:: INFORMATION PROVIDED

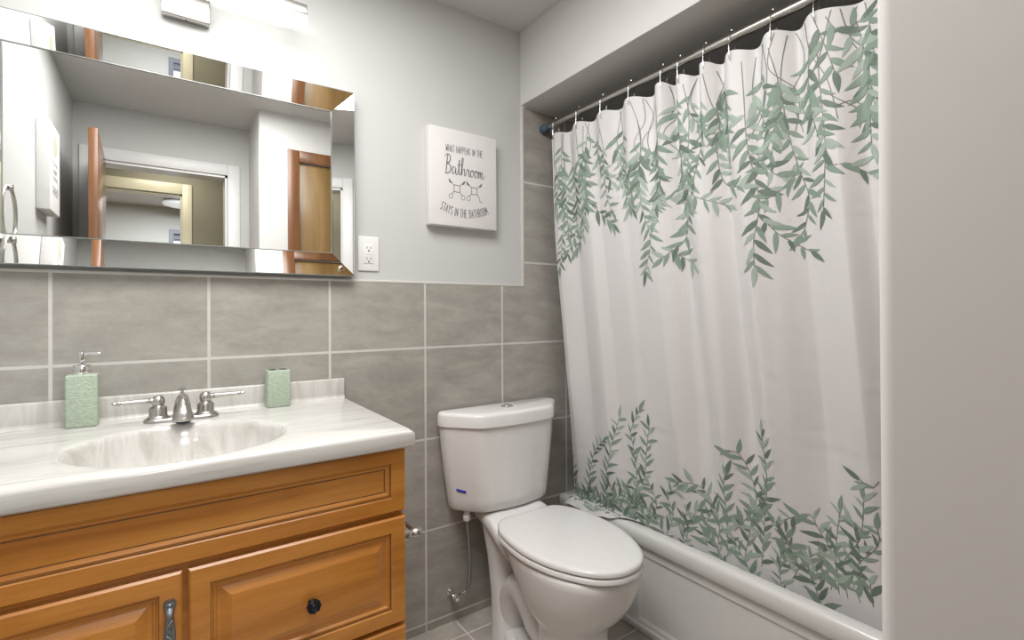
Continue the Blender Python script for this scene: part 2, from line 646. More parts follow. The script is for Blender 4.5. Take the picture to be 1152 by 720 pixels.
# ================================================================== VANITY
CX0, CX1, CY, CZ = -0.176, 0.715, -0.580, 0.882
v = thing('vanity_cabinet', 'honey maple bathroom vanity cabinet with raised panels under the marbled top', 'cabinet', (0.27, -0.28, 0))
KX0, KX1, KYF = -0.164, 0.700, -0.535
b = bm_new()
for x0, x1 in ((KX0, KX0+0.016), (KX1-0.016, KX1)):
    box(b, x0, x1, KYF, -0.012, 0.10, CZ-0.040, 0.001)
box(b, KX0+0.016, KX1-0.016, KYF, -0.012, 0.10, 0.116)
box(b, KX0+0.016, KX1-0.016, KYF, KYF+0.016, 0.116, CZ-0.040)
box(b, KX0+0.016, KX1-0.016, -0.018, -0.012, 0.116, 0.66)
box(b, KX0+0.01, KX1-0.01, KYF+0.06, -0.012, 0.0, 0.10)
obj('carcass', b, 'maple', v)
FACE = KYF-0.0005
PROF_FLAT = [(0.0, 0.0), (0.0, 0.015), (0.004, 0.0195), (0.034, 0.0195), (0.0362, 0.0175), (0.0372, 0.0135), (0.040, 0.0135), (0.0415, 0.0155), (0.0445, 0.0145), (0.048, 0.0098), (0.0505, 0.0095)]
PROF_RAISED = [(0.0, 0.0), (0.0, 0.015), (0.004, 0.0195), (0.034, 0.0195), (0.0362, 0.0175), (0.0372, 0.0130), (0.040, 0.0130), (0.0415, 0.0150), (0.0440, 0.0140), (0.047, 0.0105), (0.053, 0.0105), (0.070, 0.0175), (0.0725, 0.018)]


def cab_panel(name, x0, x1, z0, z1, prof):
    bb = bm_new()
    panel_rings(bb, x0, x1, z0, z1, FACE, prof)
    bb.faces.ensure_lookup_table()
    for k in range(len(prof)-1):      # the antiqued dark line rubbed into the moulding's quirk
        if abs(prof[k][0]-0.0362) < 1e-6 or (prof is PROF_FLAT and abs(prof[k][0]-0.048) < 1e-6):
            for fc in bb.faces[4*k:4*k+4]: fc.material_index = 1
    return obj(name, bb, ['maple', 'glaze'], v, 12)


cab_panel('false_drawer_front', KX0+0.001, KX1+0.002, 0.689, 0.8395, PROF_FLAT)
door = cab_panel('door', KX0+0.001, 0.2595, 0.112, 0.677, PROF_RAISED)
dr1 = cab_panel('drawer', 0.2685, KX1+0.002, 0.427, 0.677, PROF_RAISED)
dr2 = cab_panel('drawer', 0.2685, KX1+0.002, 0.112, 0.418, PROF_RAISED)
for d, zc in ((dr1, 0.5415), (dr2, 0.27)):
    b = bm_new()
    lathe(b, [(0.0, 0.0), (0.008, 0.0), (0.0075, 0.004), (0.0052, 0.007), (0.0052, 0.012), (0.0115, 0.0150), (0.0145, 0.0185), (0.0140, 0.022), (0.0105, 0.0245), (0.0085, 0.0235), (0.006, 0.026), (0.0, 0.027)],
          (0.489, FACE-0.0175, zc), '-y', 20)
    for k in range(8):
        a = 2*PI*k/8
        box(b, 0.489+0.0118*math.cos(a)-0.0022, 0.489+0.0118*math.cos(a)+0.0022, FACE-0.0425, FACE-0.0385, zc+0.0118*math.sin(a)-0.0022, zc+0.0118*math.sin(a)+0.0022, 0.0008)
    obj('knob', b, 'dark_metal', d, 40, label='round dark metal knob')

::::

■ PROBLEM REQUIREMENTS
Every line of the data should be copied as it stands, without the images.

■ COMPLETE ANSWER
Continue the Blender Python script for this scene: part 2, from line 646. More parts follow. The script is for Blender 4.5. Take the picture to be 1152 by 720 pixels.
# ================================================================== VANITY
CX0, CX1, CY, CZ = -0.176, 0.715, -0.580, 0.882
v = thing('vanity_cabinet', 'honey maple bathroom vanity cabinet with raised panels under the marbled top', 'cabinet', (0.27, -0.28, 0))
KX0, KX1, KYF = -0.164, 0.700, -0.535
b = bm_new()
for x0, x1 in ((KX0, KX0+0.016), (KX1-0.016, KX1)):
    box(b, x0, x1, KYF, -0.012, 0.10, CZ-0.040, 0.001)
box(b, KX0+0.016, KX1-0.016, KYF, -0.012, 0.10, 0.116)
box(b, KX0+0.016, KX1-0.016, KYF, KYF+0.016, 0.116, CZ-0.040)
box(b, KX0+0.016, KX1-0.016, -0.018, -0.012, 0.116, 0.66)
box(b, KX0+0.01, KX1-0.01, KYF+0.06, -0.012, 0.0, 0.10)
obj('carcass', b, 'maple', v)
FACE = KYF-0.0005
PROF_FLAT = [(0.0, 0.0), (0.0, 0.015), (0.004, 0.0195), (0.034, 0.0195), (0.0362, 0.0175), (0.0372, 0.0135), (0.040, 0.0135), (0.0415, 0.0155), (0.0445, 0.0145), (0.048, 0.0098), (0.0505, 0.0095)]
PROF_RAISED = [(0.0, 0.0), (0.0, 0.015), (0.004, 0.0195), (0.034, 0.0195), (0.0362, 0.0175), (0.0372, 0.0130), (0.040, 0.0130), (0.0415, 0.0150), (0.0440, 0.0140), (0.047, 0.0105), (0.053, 0.0105), (0.070, 0.0175), (0.0725, 0.018)]


def cab_panel(name, x0, x1, z0, z1, prof):
    bb = bm_new()
    panel_rings(bb, x0, x1, z0, z1, FACE, prof)
    bb.faces.ensure_lookup_table()
    for k in range(len(prof)-1):      # the antiqued dark line rubbed into the moulding's quirk
        if abs(prof[k][0]-0.0362) < 1e-6 or (prof is PROF_FLAT and abs(prof[k][0]-0.048) < 1e-6):
            for fc in bb.faces[4*k:4*k+4]: fc.material_index = 1
    return obj(name, bb, ['maple', 'glaze'], v, 12)


cab_panel('false_drawer_front', KX0+0.001, KX1+0.002, 0.689, 0.8395, PROF_FLAT)
door = cab_panel('door', KX0+0.001, 0.2595, 0.112, 0.677, PROF_RAISED)
dr1 = cab_panel('drawer', 0.2685, KX1+0.002, 0.427, 0.677, PROF_RAISED)
dr2 = cab_panel('drawer', 0.2685, KX1+0.002, 0.112, 0.418, PROF_RAISED)
for d, zc in ((dr1, 0.5415), (dr2, 0.27)):
    b = bm_new()
    lathe(b, [(0.0, 0.0), (0.008, 0.0), (0.0075, 0.004), (0.0052, 0.007), (0.0052, 0.012), (0.0115, 0.0150), (0.0145, 0.0185), (0.0140, 0.022), (0.0105, 0.0245), (0.0085, 0.0235), (0.006, 0.026), (0.0, 0.027)],
          (0.489, FACE-0.0175, zc), '-y', 20)
    for k in range(8):
        a = 2*PI*k/8
        box(b, 0.489+0.0118*math.cos(a)-0.0022, 0.489+0.0118*math.cos(a)+0.0022, FACE-0.0425, FACE-0.0385, zc+0.0118*math.sin(a)-0.0022, zc+0.0118*math.sin(a)+0.0022, 0.0008)
    obj('knob', b, 'dark_metal', d, 40, label='round dark metal knob')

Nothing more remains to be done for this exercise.